It is wrong to boast, but I can’t help myself. I am delighted to discover that I have been attacked by Bill Donohue at the Catholic League. I confess that I actually like Donohue sometimes, and I think there is a place for an organization that attends to the ways our culture is hostile to the faith. But, in the twinkling of an eye, he becomes so unreasonable and so obviously biased, I realize he probably does more harm than good.

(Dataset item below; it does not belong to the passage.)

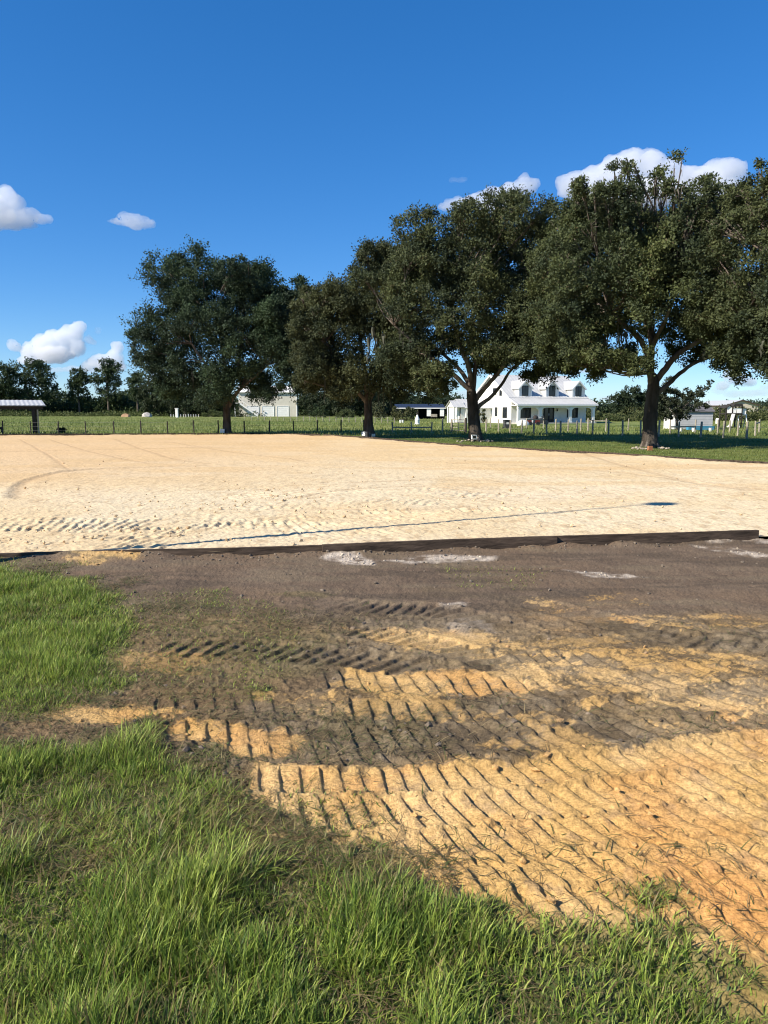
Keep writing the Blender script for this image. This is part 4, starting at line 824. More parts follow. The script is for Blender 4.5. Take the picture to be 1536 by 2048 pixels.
fence('short dark fence of three posts and one rail, between the second and third oaks', [(785,865.5),(823,866),(863,865.5)], .82, .06, M['post'], (), ((0,1,.5),(1,2,.5)), 'rail_fence')
fence('fence on pale round posts passing in front of the farmhouse and behind the tallest oak',
      [(932,865),(972,863.5),(997,865),(1020,866),(1043,866.5),(1067,867.5),(1093,867.8),(1121,869),(1154,869),(1185,870),(1217,870.5),(1245,871.5),(1281,871.5),(1317,873),(1357,874),(1401,875),(1446,877),(1493,877),(1545,879),(1600,881)], 1.0, .065, M['post'], (.35, .7), ())
fence('yard fence of pale posts nearer the farmhouse and grey shed, in the second row',
      [(885,862),(903,863),(981,857),(1053,858),(1087,857),(1111,863),(1136,863),(1161,863),(1176,863),(1212,863),(1256,862),(1340,868),(1390,866),(1435,869),(1459,866),(1475,871),(1510,871),(1518,866),(1570,868)], 1.0, .06, M['post'], (.4,), ((3,4,.85),(8,9,.85),(11,12,.5),(16,17,.8)))
fence('low fence of thin pale posts far across the pasture, in front of the two-storey garage',
      [(460,837)] + [(x, 840 + (x - 480) * .022) for x in range(490, 800, 13)], .75, .045, M['post'], (.5, .95), ())
fence('tiny far fence of close pale pickets left of the leftmost oak', [(x, 834.8) for x in range(342, 402, 5)], .75, .06, M['white'], (.5,), (), 'picket_fence')
t = thing('gate_post', 'white square post at the end of the far picket fence', 'post', at(354, 835.5)); MB().box(-.28,.28,-.28,.28,0,2.0).build('post', M['white'], t); MB().box(-.36,.36,-.36,.36,2.0,2.12).build('cap', M['trim'], t)
# metal gate
g0, g1 = at(905.5, 863), at(929, 864.5); t = thing('metal_gate', 'small metal tube gate of five bars, just left of the third oak trunk', 'gate', g0)
fr = MB(); d = g1 - g0
for z in (.12, .95): fr.tube([Vector((0,0,z)), d + Vector((0,0,z))], .025, 6)
for k in (0, .5, 1): fr.tube([d * k + Vector((0,0,.1)), d * k + Vector((0,0,.97))], .025, 6)
fr.build('frame', M['post'], t)
for z in (.32, .53, .74): MB().tube([Vector((0,0,z)), d + Vector((0,0,z))], .02, 6).build('bar', M['post'], t)
t = thing('gate_post', 'stout dark wooden post beside the third oak trunk, where the metal gate hangs', 'post', at(931, 865.5)); MB().tube([(0,0,-.1),(0,0,.6),(.01,0,1.1),(.01,0,1.13)], [.09,.09,.085,.06], 10).build('post', M['darkpost'], t); MB().tube([(-.1,0,.75),(.1,0,.75)], .015, 6).build('hinge', M['wire'], t)

# ------------------------------------------------------------------ open shelter on the left
b = at(73, 868.5); t = thing('open_shelter', 'open run-in shelter with a pale metal roof on dark posts, at the left edge', 'shelter', b, math.radians(28))
k = b.y / F; xr = (92 - 73) * k; xl = (-170 - 73) * k
rf = MB(); zf, zb, dp = 2.02, 2.42, 3.2
n = int((xr - xl) / .3); V = []
for i in range(n * 2 + 1):
    x_ = xl + (xr - xl) * i / (n * 2); q = .022 if i % 2 else 0
    V += [(x_, -.4, zf + q), (x_, dp, zb + q), (x_, -.4, zf - .05), (x_, dp, zb - .05)]
Fc = []
for i in range(n * 2): A = i * 4; Fc += [(A, A + 4, A + 5, A + 1), (A + 2, A + 3, A + 7, A + 6), (A, A + 2, A + 6, A + 4), (A + 1, A + 5, A + 7, A + 3)]
rf.add(V, Fc + [(0, 1, 3, 2), (8 * n, 8 * n + 2, 8 * n + 3, 8 * n + 1)]); rf.build('roof', M['metalroof'], t)
MB().bar((xl, -.15, 1.86), (xr - .15, -.15, 1.86), .1, .24).build('beam', M['dark'], t); MB().bar((xl, dp - .3, 2.2), (xr - .15, dp - .3, 2.2), .1, .22).build('beam', M['dark'], t)
for (x_, y_, zz) in ((-.11, -.15, 1.74), (.13, dp - .3, 2.08), (xl + .8, -.15, 1.74), (xl + .8, dp - .3, 2.08), (xl * .5, dp - .3, 2.08)):
    MB().box(x_ - .11, x_ + .11, y_ - .11, y_ + .11, -.1, zz).build('post', M['dark'], t)
MB().box(.1, .2, -.2, -.1, -.1, 1.73).build('post', M['post'], t)
t = thing('trough', 'small dark feeder on legs beside a fence post at the far left edge', 'feeder', at(2, 868)); MB().box(-.2,.12,-.15,.15,.35,.5).build('bin', M['dark'], t)
for x_ in (-.16, .08): MB().box(x_-.02,x_+.02,-.1,.1,-.05,.35).build('leg', M['dark'], t)

# ------------------------------------------------------------------ stones, bricks and floodlights at the oaks
def stones(label, cat, spots, m, grp, smax, seed):
    rng = random.Random(seed)
    for px, py, r in spots:
        p = at(px, py); mb = MB(); mb.rock((0, 0, r * .3), r, rng, .6); o = mb.build('stone', m); o.location = p; tag(o, label, cat, grp)
stones('pale stone in the ring round the foot of the third oak', 'stone', [(915,883.5,0.075),(925,883,0.098),(931,882,0.058),(938,881.5,0.115),(944,883,0.086),(962,883.5,0.069),(968,882.5,0.081),(975,883,0.150),(984,883,0.092),(921,885,0.058)], M['limestone'], 'stones round the third oak', .2, 1)
stones('pale stone in the ring round the foot of the tallest oak', 'stone', [(1266,897.5,0.075),(1273,896.5,0.098),(1279,897.8,0.081),(1285,898.4,0.086),(1292,898.6,0.069),(1318,896.5,0.075),(1325,897.5,0.110),(1333,898,0.075),(1338,897,0.058),(1275,899,0.052)], M['limestone'], 'stones round the tallest oak', .2, 2)
p = at(1300, 900); t = thing('brick', 'orange brick standing up in front of the tallest oak trunk', 'brick', p, .2); MB().box(-.1,.1,-.05,.05,-.02,.17).build('block', M['brick'], t); MB().box(-.06,.06,-.054,-.05,.04,.12).build('face_recess', M['brick'], t)
def flood(label, px, py, Y, s, rz, grp='floodlights at the feet of the oaks'):
    b = atY(px, py, Y); b.z = 0.0; t = thing('floodlight', label, 'floodlight', b, rz, grp)
    MB().box(-.2*s,.2*s,-.08*s,.08*s,.16*s,.5*s).build('housing', M['plastic_white'], t); MB().box(-.13*s,.13*s,-.084*s,-.08*s,.22*s,.44*s).build('lens', M['glass'] if s > .7 and rz > 0 else M['plastic_white'], t)
    MB().tube([(0,0,-.05),(0,0,.17*s)], .03, 6).build('stake', M['black'], t)
flood('white floodlight at the foot of the leftmost oak', 445, 869, 52.0, .78, -.4)
flood('white floodlight on the left of the second oak trunk', 728, 874, 46.0, .74, -.7)
flood('small white floodlight against the second oak trunk, right side', 747, 876, 45.6, .5, .2)
flood('white floodlight with a dark lens in front of the third oak trunk', 948, 883, 40.6, .72, .25)
t = thing('bucket', 'dark upturned bucket at the left foot of the second oak', 'bucket', at(735, 876.5)); MB().lathe([(.17,0),(.17,.04),(.13,.36),(.12,.38)], n=14).build('body', M['black'], t); MB().tube([(-.15,0,.1),(-.22,0,.18),(-.15,0,.3)], .012, 5).build('handle', M['wire'], t)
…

Of course, Mr. Donohue now, as always, needs to calm down. In his rush to carry water for the Republican Party he inadvertently seconded one of the points I made in my piece. I argued that while the Church’s teachings are not to be changed simply because they are unpopular – which I accented with the words "of course" – the Church is called to engage the culture and, in the case of abortion, to change it. Mr. Donohue says the same thing but implies that I said the opposite. That is a lie. Donohue, along with so many conservatives these days seems not to have noticed that it is difficult to change a culture when you refuse to engage it, when you stay in an intellectual ghetto, refusing to permit those who do not agree with you on your campus.

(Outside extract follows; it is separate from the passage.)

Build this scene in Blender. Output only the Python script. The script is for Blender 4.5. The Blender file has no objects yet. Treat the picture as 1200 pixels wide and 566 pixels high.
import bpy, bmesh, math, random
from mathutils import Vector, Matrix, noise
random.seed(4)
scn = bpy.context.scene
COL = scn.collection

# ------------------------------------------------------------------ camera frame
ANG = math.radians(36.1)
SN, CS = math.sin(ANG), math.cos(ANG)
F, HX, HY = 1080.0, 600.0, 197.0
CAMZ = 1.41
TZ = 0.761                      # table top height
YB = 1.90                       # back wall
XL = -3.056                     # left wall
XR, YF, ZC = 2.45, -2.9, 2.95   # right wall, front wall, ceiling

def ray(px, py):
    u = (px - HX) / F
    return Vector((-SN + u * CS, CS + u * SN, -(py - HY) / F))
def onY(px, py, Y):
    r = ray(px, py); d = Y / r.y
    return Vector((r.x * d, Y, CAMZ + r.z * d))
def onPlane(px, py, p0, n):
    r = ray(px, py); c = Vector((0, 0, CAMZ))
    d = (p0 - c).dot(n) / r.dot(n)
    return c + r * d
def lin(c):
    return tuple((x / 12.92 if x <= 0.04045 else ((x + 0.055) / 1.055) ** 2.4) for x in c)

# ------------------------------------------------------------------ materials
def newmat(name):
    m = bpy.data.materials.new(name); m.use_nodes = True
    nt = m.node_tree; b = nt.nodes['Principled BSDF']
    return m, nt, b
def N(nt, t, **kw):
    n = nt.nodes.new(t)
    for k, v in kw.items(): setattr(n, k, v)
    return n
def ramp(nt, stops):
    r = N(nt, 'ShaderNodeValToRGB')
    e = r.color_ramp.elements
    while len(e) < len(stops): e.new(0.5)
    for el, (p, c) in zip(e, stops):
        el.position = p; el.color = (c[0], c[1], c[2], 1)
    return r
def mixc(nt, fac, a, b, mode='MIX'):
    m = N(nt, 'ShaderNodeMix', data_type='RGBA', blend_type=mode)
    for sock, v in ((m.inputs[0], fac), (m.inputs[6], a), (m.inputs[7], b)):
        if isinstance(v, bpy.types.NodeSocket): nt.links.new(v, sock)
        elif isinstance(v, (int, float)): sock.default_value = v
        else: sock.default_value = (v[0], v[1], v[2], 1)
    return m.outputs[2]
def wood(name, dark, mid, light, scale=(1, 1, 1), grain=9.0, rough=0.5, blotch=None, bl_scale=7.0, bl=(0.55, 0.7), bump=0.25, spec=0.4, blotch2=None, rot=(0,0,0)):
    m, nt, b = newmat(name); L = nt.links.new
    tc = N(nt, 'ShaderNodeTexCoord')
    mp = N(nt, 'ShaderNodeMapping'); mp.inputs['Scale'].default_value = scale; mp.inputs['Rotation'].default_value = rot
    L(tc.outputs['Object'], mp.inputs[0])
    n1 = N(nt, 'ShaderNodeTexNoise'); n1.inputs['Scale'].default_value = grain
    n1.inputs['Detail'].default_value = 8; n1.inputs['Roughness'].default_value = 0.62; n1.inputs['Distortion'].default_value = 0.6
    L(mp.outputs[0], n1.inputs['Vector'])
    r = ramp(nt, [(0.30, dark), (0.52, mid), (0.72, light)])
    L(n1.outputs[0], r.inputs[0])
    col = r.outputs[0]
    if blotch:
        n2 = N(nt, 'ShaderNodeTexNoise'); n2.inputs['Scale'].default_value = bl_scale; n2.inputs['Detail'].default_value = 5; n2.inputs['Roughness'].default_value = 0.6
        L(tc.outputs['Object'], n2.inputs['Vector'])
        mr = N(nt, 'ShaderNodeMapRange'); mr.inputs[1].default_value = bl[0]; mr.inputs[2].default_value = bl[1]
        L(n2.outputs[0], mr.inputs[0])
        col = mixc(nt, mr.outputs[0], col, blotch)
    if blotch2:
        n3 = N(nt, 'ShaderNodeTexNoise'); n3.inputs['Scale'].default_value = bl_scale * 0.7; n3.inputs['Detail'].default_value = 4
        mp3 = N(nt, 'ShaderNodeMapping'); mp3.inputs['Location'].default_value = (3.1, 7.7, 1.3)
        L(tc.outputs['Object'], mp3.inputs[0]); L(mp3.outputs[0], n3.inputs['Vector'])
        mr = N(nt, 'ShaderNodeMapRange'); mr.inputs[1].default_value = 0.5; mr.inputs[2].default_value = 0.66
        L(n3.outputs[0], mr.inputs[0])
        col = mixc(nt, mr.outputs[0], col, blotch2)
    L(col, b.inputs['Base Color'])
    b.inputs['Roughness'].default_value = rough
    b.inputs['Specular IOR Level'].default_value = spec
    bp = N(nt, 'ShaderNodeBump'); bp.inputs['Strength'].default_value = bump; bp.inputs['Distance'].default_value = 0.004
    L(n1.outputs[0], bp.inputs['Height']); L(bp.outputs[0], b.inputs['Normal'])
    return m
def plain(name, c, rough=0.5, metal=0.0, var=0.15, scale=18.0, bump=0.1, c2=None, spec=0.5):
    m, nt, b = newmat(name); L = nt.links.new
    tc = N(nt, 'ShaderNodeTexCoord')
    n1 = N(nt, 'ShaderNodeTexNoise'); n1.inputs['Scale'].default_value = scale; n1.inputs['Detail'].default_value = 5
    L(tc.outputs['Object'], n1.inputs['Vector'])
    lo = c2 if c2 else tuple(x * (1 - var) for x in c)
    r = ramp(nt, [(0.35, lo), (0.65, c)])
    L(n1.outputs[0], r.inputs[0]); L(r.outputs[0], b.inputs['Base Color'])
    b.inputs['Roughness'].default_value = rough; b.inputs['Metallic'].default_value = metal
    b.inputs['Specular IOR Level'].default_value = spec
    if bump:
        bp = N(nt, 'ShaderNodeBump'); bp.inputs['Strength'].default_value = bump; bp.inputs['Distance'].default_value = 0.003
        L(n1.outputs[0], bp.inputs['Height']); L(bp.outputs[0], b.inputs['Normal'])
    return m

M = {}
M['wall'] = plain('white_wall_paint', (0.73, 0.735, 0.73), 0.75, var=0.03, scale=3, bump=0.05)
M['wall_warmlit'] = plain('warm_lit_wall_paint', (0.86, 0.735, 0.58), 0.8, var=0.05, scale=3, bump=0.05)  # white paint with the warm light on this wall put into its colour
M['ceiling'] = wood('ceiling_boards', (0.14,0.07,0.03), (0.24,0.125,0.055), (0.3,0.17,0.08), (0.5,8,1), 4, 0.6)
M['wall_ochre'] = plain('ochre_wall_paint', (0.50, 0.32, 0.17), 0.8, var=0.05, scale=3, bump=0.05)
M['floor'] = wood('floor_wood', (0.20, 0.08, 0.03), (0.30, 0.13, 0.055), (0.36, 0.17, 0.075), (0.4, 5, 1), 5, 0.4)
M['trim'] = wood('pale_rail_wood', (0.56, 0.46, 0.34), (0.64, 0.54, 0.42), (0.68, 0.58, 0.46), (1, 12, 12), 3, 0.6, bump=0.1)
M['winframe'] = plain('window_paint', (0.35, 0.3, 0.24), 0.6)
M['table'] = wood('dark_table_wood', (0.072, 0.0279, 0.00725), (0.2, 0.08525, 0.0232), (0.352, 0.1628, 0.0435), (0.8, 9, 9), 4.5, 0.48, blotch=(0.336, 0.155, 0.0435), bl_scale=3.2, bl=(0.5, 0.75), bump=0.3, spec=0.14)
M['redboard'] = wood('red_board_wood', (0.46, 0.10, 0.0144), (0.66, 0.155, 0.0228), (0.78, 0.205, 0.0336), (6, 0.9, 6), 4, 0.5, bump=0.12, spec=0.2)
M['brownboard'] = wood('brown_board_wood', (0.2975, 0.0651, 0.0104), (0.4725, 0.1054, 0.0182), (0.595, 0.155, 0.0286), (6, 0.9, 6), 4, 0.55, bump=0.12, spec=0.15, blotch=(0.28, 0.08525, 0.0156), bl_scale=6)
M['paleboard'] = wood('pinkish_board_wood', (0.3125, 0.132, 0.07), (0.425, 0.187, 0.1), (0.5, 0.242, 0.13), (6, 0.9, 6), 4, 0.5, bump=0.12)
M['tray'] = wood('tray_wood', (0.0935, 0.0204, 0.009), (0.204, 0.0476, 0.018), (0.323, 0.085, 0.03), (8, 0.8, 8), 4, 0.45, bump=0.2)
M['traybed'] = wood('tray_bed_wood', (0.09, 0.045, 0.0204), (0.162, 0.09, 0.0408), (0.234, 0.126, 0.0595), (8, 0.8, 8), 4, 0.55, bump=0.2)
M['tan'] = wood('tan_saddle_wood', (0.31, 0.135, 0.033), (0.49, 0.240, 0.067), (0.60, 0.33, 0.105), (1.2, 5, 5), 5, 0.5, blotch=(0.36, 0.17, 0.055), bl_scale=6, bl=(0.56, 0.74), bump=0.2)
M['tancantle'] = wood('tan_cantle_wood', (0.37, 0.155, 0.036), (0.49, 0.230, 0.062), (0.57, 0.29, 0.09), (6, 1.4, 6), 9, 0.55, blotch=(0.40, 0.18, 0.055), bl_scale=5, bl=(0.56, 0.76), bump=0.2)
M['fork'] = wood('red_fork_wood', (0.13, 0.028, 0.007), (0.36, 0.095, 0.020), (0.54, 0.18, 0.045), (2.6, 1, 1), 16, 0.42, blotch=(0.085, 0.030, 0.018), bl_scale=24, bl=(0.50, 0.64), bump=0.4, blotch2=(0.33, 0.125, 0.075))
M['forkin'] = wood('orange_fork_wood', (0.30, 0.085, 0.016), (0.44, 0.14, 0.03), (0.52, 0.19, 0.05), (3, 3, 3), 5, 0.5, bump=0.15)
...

Donohue’s blast repeats many of the right wings’ talking points, such as the claim that Obama voted for infanticide in Illinois, but by all unbiased accounts, Obama did no such thing. He declined to vote for a bill that would not pass constitutional muster and sought to achieve something that was already guaranteed by Illinois statute. Donohue raises the horrific specter of Obama signing FOCA, neglecting to mention that the President can’t sign it because it has not even been introduced into either house of Congress. Most disturbingly, and unsurprisingly, he fails to admit the possibility that there is a difference between being pro-abortion and being pro-choice. He may think there is no difference, but then he owes us an argument not a rant. Sadly, ranting is Donohue’s forte.
If you doubt that Donohue’s interests are more Republican than Catholic, search their website for a denunciation of Boston College for inviting pro-choice - I mean pro-abortion - Condoleezza Rice to give the Commencement speech at Chestnut Hill in 2006. It is not there. Speaking of BC, I am waiting to hear some mea culpas from Fathers Himes and Hollenbach who did denounce Rice’s coming to BC. I was no fan of Condi but she had as much right to speak at BC as President Obama has to speak at Notre Dame and the failure to admit the similarity of the situations is shocking whether the shock comes from the Left or the Right.
I am always grateful I was a Catholic before I first encountered Mr. Donohue. If he had been my first introduction to Holy Mother Church, I might have stayed away.